La historia de Mick Meany parece sacada de una novela, pero ocurrió de verdad. Hijo de un granjero de Tipperary, emigró a Inglaterra tras la Segunda Guerra Mundial en busca de un futuro mejor. Como muchos irlandeses de su generación, trabajó como obrero de la construcción, mientras soñaba con convertirse en campeón mundial de boxeo. Ese sueño terminó abruptamente tras un accidente laboral que le dañó una mano.

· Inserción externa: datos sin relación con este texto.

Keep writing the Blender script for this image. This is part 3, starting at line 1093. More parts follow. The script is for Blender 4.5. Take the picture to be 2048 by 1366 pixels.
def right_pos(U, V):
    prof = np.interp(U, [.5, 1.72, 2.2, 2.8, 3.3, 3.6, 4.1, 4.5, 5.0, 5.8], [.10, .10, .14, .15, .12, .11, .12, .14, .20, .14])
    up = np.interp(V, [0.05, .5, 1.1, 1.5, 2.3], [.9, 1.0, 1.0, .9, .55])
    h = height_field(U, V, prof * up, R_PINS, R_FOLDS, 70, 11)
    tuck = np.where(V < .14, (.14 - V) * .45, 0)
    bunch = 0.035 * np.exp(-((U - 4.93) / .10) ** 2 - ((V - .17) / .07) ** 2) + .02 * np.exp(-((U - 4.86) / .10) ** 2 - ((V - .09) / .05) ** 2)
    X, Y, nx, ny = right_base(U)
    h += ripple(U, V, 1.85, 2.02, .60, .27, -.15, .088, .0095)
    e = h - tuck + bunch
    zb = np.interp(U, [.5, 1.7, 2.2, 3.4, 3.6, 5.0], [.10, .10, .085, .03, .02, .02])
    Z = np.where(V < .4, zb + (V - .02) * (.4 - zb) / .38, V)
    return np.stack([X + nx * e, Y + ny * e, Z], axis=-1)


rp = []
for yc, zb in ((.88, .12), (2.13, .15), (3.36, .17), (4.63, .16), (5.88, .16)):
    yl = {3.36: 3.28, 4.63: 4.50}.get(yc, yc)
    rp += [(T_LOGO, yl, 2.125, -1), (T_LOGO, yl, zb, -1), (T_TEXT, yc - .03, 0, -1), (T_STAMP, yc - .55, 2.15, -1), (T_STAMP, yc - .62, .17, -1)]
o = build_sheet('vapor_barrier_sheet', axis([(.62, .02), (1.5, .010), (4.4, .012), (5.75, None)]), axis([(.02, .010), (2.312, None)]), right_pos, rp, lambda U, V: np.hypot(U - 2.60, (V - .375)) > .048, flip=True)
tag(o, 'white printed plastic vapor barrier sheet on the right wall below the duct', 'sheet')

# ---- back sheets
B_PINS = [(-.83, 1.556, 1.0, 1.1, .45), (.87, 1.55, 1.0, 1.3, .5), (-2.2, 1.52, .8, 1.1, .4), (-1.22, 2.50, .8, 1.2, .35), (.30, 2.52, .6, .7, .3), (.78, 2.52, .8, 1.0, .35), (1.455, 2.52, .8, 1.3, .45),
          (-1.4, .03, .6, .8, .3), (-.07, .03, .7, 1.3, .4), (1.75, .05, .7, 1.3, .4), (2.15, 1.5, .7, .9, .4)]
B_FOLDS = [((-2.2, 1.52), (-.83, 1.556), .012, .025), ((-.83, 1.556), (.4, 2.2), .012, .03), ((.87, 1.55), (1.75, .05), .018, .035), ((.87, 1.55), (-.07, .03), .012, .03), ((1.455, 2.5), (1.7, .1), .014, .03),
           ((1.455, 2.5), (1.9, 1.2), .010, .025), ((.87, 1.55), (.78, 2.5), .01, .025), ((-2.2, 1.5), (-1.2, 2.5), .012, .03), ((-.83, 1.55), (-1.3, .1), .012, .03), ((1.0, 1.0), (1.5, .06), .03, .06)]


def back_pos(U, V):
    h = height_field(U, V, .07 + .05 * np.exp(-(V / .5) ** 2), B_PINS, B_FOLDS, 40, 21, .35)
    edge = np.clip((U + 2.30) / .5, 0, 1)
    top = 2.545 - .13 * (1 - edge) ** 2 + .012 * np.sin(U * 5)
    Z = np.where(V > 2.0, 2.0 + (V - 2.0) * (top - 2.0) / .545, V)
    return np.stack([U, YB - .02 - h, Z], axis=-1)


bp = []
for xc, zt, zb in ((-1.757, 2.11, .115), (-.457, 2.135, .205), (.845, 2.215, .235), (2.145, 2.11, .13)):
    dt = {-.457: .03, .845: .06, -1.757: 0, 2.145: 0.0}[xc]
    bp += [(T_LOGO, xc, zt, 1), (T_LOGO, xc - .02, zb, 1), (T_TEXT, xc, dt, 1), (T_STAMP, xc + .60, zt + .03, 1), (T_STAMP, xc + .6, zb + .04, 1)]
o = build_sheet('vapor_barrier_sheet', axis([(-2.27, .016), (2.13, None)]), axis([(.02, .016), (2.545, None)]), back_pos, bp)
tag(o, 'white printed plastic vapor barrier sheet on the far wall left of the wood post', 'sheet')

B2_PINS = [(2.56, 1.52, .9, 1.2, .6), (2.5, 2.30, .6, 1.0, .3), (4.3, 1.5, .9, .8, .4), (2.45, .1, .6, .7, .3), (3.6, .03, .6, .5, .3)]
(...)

Sin embargo, de otro accidente surgió una idea aún más extrema. Cuando un túnel se derrumbó y Meany quedó atrapado bajo los escombros, nació en su mente un objetivo insólito: batir el récord de tiempo enterrado vivo en un ataúd. En aquella época, las pruebas de resistencia poco convencionales atraían a multitudes y medios de comunicación. Ya existían precedentes, como el estadounidense Digger O’Dell, que había pasado 45 días bajo tierra.

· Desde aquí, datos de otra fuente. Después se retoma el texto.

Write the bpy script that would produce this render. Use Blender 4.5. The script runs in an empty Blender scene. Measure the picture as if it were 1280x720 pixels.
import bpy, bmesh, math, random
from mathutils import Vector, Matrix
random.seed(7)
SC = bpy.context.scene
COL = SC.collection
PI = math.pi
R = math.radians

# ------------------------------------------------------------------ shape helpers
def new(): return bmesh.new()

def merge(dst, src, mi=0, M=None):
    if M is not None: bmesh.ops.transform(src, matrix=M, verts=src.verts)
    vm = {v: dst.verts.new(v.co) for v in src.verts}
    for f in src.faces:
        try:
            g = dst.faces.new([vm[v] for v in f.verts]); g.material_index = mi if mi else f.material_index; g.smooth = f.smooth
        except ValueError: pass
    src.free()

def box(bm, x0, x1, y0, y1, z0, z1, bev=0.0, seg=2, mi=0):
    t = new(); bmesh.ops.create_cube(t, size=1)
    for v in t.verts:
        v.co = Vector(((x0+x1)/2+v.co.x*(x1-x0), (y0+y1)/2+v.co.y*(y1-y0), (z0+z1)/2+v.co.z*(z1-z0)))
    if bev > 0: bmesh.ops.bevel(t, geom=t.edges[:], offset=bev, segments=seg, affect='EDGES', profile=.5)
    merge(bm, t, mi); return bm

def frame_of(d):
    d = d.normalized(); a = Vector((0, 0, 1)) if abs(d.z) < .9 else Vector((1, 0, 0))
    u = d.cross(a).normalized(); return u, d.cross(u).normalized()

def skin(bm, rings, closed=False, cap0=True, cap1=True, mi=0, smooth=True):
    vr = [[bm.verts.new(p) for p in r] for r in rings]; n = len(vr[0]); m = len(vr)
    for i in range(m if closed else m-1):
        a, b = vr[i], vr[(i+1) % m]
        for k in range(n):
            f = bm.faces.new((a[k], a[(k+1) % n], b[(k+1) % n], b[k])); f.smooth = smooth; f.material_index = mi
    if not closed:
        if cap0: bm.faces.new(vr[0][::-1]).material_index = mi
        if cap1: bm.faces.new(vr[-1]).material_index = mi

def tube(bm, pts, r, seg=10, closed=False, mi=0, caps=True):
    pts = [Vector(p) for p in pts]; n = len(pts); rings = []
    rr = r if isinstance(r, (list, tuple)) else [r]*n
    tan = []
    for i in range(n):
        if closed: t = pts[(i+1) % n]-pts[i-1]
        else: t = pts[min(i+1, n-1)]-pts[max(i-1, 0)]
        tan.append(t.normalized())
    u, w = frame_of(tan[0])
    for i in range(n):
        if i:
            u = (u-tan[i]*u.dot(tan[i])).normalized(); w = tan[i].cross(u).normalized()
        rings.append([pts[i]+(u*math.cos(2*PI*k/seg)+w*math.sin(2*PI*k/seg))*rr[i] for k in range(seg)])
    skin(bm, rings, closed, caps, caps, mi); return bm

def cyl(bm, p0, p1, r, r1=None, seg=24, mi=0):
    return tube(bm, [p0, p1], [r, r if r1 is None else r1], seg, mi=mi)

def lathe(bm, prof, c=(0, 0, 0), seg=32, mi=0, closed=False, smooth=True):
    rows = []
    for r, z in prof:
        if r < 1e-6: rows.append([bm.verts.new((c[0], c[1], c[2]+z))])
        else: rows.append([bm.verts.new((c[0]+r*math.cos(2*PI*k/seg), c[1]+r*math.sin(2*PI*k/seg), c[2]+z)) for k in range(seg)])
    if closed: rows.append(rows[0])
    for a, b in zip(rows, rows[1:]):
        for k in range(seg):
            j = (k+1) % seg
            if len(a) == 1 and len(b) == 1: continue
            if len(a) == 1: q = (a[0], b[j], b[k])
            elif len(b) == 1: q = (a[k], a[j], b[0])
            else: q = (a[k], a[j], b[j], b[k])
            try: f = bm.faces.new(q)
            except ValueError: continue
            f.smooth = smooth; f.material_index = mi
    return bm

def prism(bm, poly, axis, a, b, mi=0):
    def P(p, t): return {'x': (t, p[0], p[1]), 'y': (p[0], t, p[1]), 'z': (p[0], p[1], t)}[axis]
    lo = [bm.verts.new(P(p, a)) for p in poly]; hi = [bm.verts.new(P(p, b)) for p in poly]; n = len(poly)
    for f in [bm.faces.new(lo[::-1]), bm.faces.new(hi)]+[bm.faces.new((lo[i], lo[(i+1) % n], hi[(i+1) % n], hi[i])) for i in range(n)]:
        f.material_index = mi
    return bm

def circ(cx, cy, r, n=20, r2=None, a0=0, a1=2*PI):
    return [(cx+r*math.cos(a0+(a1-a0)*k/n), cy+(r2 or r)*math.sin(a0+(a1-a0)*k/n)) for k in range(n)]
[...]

Para Meany, la motivación no fue solo el espectáculo. A los 33 años, sin estudios ni grandes oportunidades, veía su futuro limitado. Lograr una hazaña así podía darle fama, reconocimiento y dinero, además de un lugar en el imaginario colectivo. “No tenía futuro en la vida real”, diría más tarde. Su objetivo era demostrar su valía, aunque el camino fuera oscuro y claustrofóbico, según La Prensa.

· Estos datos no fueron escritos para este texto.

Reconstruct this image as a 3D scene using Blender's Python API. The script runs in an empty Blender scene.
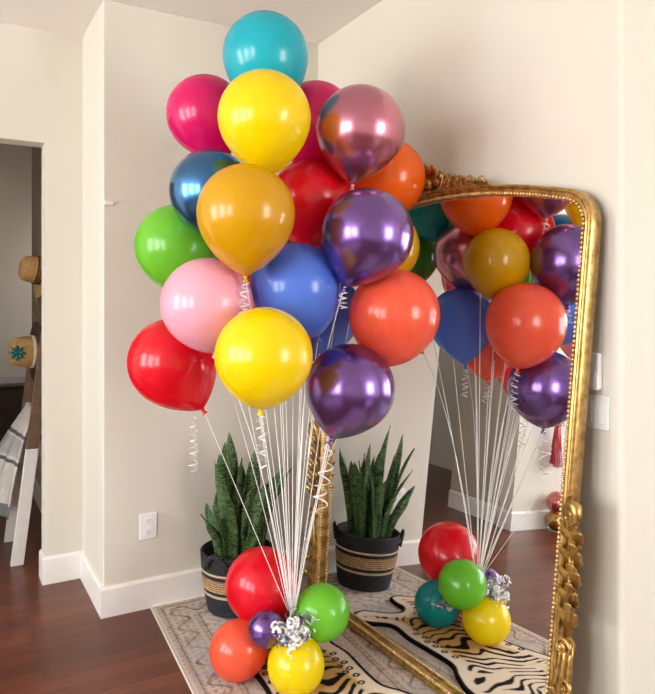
import bpy, math, random
import numpy as np
from mathutils import Vector, Matrix, noise
random.seed(7)
SC = bpy.context.scene
COL = SC.collection
PI = math.pi
V = Vector

# ------------------------------------------------------------------ helpers
def s2l(c):
    c = c / 255.0
    return c / 12.92 if c <= 0.04045 else ((c + 0.055) / 1.055) ** 2.4
def rgb(r, g, b): return (s2l(r), s2l(g), s2l(b), 1.0)

class MB:
    """collects vertices and faces in world coordinates"""
    def __init__(s): s.v = []; s.f = []; s.smooth = True
    def add(s, vs, fs):
        o = len(s.v); s.v += [tuple(x) for x in vs]; s.f += [tuple(i + o for i in f) for f in fs]; return s
    def box(s, a, b, bev=0.0):
        x0, y0, z0 = [min(p, q) for p, q in zip(a, b)]; x1, y1, z1 = [max(p, q) for p, q in zip(a, b)]
        return s.hull(lambda p: p, (x0, y0, z0), (x1, y1, z1), bev)
    def hull(s, fn, a, b, bev=0.0):
        """chamfered box in a local frame mapped by fn"""
        x0, y0, z0 = a; x1, y1, z1 = b; e = bev
        if e <= 0:
            vs = [(x, y, z) for z in (z0, z1) for y in (y0, y1) for x in (x0, x1)]
            fs = [(0, 2, 3, 1), (4, 5, 7, 6), (0, 1, 5, 4), (2, 6, 7, 3), (0, 4, 6, 2), (1, 3, 7, 5)]
            return s.add([fn(V(p)) for p in vs], fs)
        vs = []; idx = {}
        for i in (0, 1):
            for j in (0, 1):
                for k in (0, 1):
                    c = (x1 if i else x0, y1 if j else y0, z1 if k else z0); d = (-e if i else e, -e if j else e, -e if k else e)
                    for ax in range(3):
                        q = [c[t] + d[t] for t in range(3)]; q[ax] = c[ax]
                        idx[(i, j, k, ax)] = len(vs); vs.append(tuple(q))
        fs = []
        for ax in range(3):
            o = [t for t in range(3) if t != ax]
            for sd in (0, 1):
                q = []
                for u, w in ((0, 0), (1, 0), (1, 1), (0, 1)):
                    key = [0, 0, 0]; key[ax] = sd; key[o[0]] = u; key[o[1]] = w; q.append(idx[tuple(key) + (ax,)])
                fs.append(tuple(q))
        for a1 in range(3):
            for a2 in range(a1 + 1, 3):
                a3 = 3 - a1 - a2
                for u in (0, 1):
                    for w in (0, 1):
                        k0 = [0, 0, 0]; k0[a1] = u; k0[a2] = w; k1 = list(k0); k1[a3] = 1
                        k0, k1 = tuple(k0), tuple(k1)
                        fs.append((idx[k0 + (a1,)], idx[k0 + (a2,)], idx[k1 + (a2,)], idx[k1 + (a1,)]))
        for i in (0, 1):
            for j in (0, 1):
                for k in (0, 1): fs.append(tuple(idx[(i, j, k, ax)] for ax in range(3)))
        return s.add([fn(V(p)) for p in vs], fs)
    def tube(s, pts, r, n=8, cap=True, up=None):
        """swept tube; r number or list, or (a,b) ellipse radii per point"""
        pts = [V(p) for p in pts]; m = len(pts)
        if not isinstance(r, (list, tuple)) : r = [r] * m
        rr = [(q, q) if not isinstance(q, (tuple, list)) else q for q in r]
        t0 = (pts[1] - pts[0]).normalized()
        nrm = V(up) if up is not None else (V((0, 0, 1)) if abs(t0.z) < .9 else V((1, 0, 0)))
        nrm = (nrm - t0 * nrm.dot(t0)).normalized(); vs = []
        for i, p in enumerate(pts):
            t = (pts[min(i + 1, m - 1)] - pts[max(i - 1, 0)])
            t = t.normalized() if t.length > 1e-9 else t0
            nrm = nrm - t * nrm.dot(t)
            nrm = nrm.normalized() if nrm.length > 1e-9 else t.orthogonal().normalized()
            b = t.cross(nrm)
            for k in range(n):
                a = 2 * PI * k / n
                vs.append(p + nrm * math.cos(a) * rr[i][0] + b * math.sin(a) * rr[i][1])
        fs = [(i * n + k, i * n + (k + 1) % n, (i + 1) * n + (k + 1) % n, (i + 1) * n + k) for i in range(m - 1) for k in range(n)]
        if cap: fs += [tuple(range(n - 1, -1, -1)), tuple((m - 1) * n + k for k in range(n))]
        return s.add(vs, fs)
    def lathe(s, o, ax, prof, n=32, closed=False):
        """prof: (radius, distance along ax) list"""
        ax = V(ax).normalized(); u = ax.orthogonal().normalized(); w = ax.cross(u); o = V(o); vs = []; m = len(prof)
        for r, h in prof:
            for k in range(n):
                a = 2 * PI * k / n; vs.append(o + ax * h + u * (r * math.cos(a)) + w * (r * math.sin(a)))
        fs = [(i * n + k, i * n + (k + 1) % n, (i + 1) * n + (k + 1) % n, (i + 1) * n + k) for i in range(m - 1) for k in range(n)]
        if closed: fs += [((m - 1) * n + k, (m - 1) * n + (k + 1) % n, (k + 1) % n, k) for k in range(n)]
        else:
            if prof[0][0] > 1e-5: fs.append(tuple(range(n - 1, -1, -1)))
            if prof[-1][0] > 1e-5: fs.append(tuple((m - 1) * n + k for k in range(n)))
        return s.add(vs, fs)
    def ball(s, c, r, n=8, m=6, sc=(1, 1, 1)):
        c = V(c); vs = [c + V((0, 0, r * sc[2]))]
        for i in range(1, m):
            a = PI * i / m
            for k in range(n):
                b = 2 * PI * k / n; vs.append(c + V((r * sc[0] * math.sin(a) * math.cos(b), r * sc[1] * math.sin(a) * math.sin(b), r * sc[2] * math.cos(a))))
        vs.append(c - V((0, 0, r * sc[2]))); L = len(vs) - 1
        fs = [(0, 1 + k, 1 + (k + 1) % n) for k in range(n)]
        for i in range(m - 2): fs += [(1 + i * n + k, 1 + (i + 1) * n + k, 1 + (i + 1) * n + (k + 1) % n, 1 + i * n + (k + 1) % n) for k in range(n)]
        fs += [(L, 1 + (m - 2) * n + (k + 1) % n, 1 + (m - 2) * n + k) for k in range(n)]
        return s.add(vs, fs)
    def slab(s, poly, z0, z1):
        m = len(poly); vs = [(x, y, z0) for x, y in poly] + [(x, y, z1) for x, y in poly]
        return s.add(vs, [tuple(range(m - 1, -1, -1)), tuple(range(m, 2 * m))] + [(i, (i + 1) % m, m + (i + 1) % m, m + i) for i in range(m)])
    def grid(s, fn, nu, nv):
        vs = [fn(i / nu, j / nv) for j in range(nv + 1) for i in range(nu + 1)]
        return s.add(vs, [(j * (nu + 1) + i, j * (nu + 1) + i + 1, (j + 1) * (nu + 1) + i + 1, (j + 1) * (nu + 1) + i) for j in range(nv) for i in range(nu)])
    def build(s, name, mat, parent=None, origin=None, smooth=True, auto=None):
        """parent: root object at a translated place; vertices are stored relative to it"""
        if parent is not None:
            o = V((0, 0, 0)); q = parent
            while q is not None: o += q.location; q = q.parent
        else: o = V(origin) if origin is not None else V((0, 0, 0))
        me = bpy.data.meshes.new(name); me.from_pydata([V(p) - o for p in s.v], [], s.f); me.update()
        import bmesh
        bm = bmesh.new(); bm.from_mesh(me); bmesh.ops.recalc_face_normals(bm, faces=bm.faces); bm.to_mesh(me); bm.free()
        if smooth: me.polygons.foreach_set('use_smooth', [True] * len(me.polygons))
        if auto is not None: me.set_sharp_from_angle(angle=math.radians(auto))
        me.materials.append(mat)
        ob = bpy.data.objects.new(name, me); COL.objects.link(ob)
        if parent is not None: ob.parent = parent
        else: ob.location = o
        return ob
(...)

El 21 de febrero de 1968, en el barrio londinense de Kilburn, Meany protagonizó un entierro que parecía un funeral real. Vestido con pijama, portando un crucifijo y un rosario, entró en un ataúd fabricado a medida. Antes de que sellaran la tapa, pronunció una frase que marcaría su historia: “Esto lo hago por mi esposa, mi hija y por el honor de Irlanda”.
Lo enterraron a más de dos metros bajo tierra. Desde allí, sobrevivió gracias a tubos de ventilación por los que recibía aire, comida, libros y hasta cerveza. Vivía en la oscuridad, comía de lado y soportaba una rutina dura y solitaria. Aun así, mantenía contacto con el exterior mediante un teléfono, mientras curiosos y celebridades acudían a visitarlo.
Tras 61 días enterrado, fue desenterrado en medio de música, prensa y aplausos. Salió débil, barbudo y con gafas oscuras, pero vivo. Había superado el récord con creces. Se sentía campeón del mundo. Creyó que la fama le abriría las puertas a una nueva vida.
Nada de eso ocurrió. La gira prometida nunca llegó. El dinero tampoco. El Guinness no reconoció oficialmente su récord. Poco después, otra persona superó su marca y el mundo siguió adelante. Años más tarde, su historia resurgió en un documental, devolviéndole algo que siempre buscó: ser recordado. Mick Meany sobrevivió bajo tierra, pero su mayor lucha fue fuera de ella.